I loved his “Amazing, Colossal” podcast, and he will be sorely missed by his fans. I wish I could tell his family and his podcast co-host Frank Santopadre how much I’ll miss Gilbert.
When I visited the podcast’s website, I see they had anticipated this response.
“Thank you. You loved Gilbert. We did too. We need to take time off, mourn, and figure out what we’re going to do next.”
This is how to stay in touch with your fans.
But he’s famous! I’m not
Remember, “begin as you mean to go on”?
First, you don’t know if you have fans. Even if you have one, and it’s your mother, you should keep her up to date about your plans.

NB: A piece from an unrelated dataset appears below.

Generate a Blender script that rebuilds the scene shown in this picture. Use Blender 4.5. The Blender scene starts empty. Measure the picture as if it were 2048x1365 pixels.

I can think of many authors who don’t. There’s the best-selling urban fantasy author who started a second series with a new character and world. Teresa loved those books so much she tracked when they were published and bought them. But the author never said when the next one would come out, and didn’t tell her fans that she wasn’t writing any more of them.
Then there’s the indie author whose two superhero novels did fantastic business. He ended the second one on a major cliffhanger. But for some reason, he didn’t publish the third. He dropped (I think) one blogposts telling fans it would be delayed.
He published the third book recently, after five years of silence. I learned about it only by visiting his Amazon page on an impulse.
Even though Teresa loved the first two books, she hasn’t bought the third. Mostly because of the upheavals in our lives recently, but also the desire to know what happened next has faded.
Thus the lesson: Stay in touch with your fans. I don’t mean confess everything that’s going on in your life (unless you’re one of those confessional authors).
Just a note, if only to say, “Hang on! My next story’s coming!”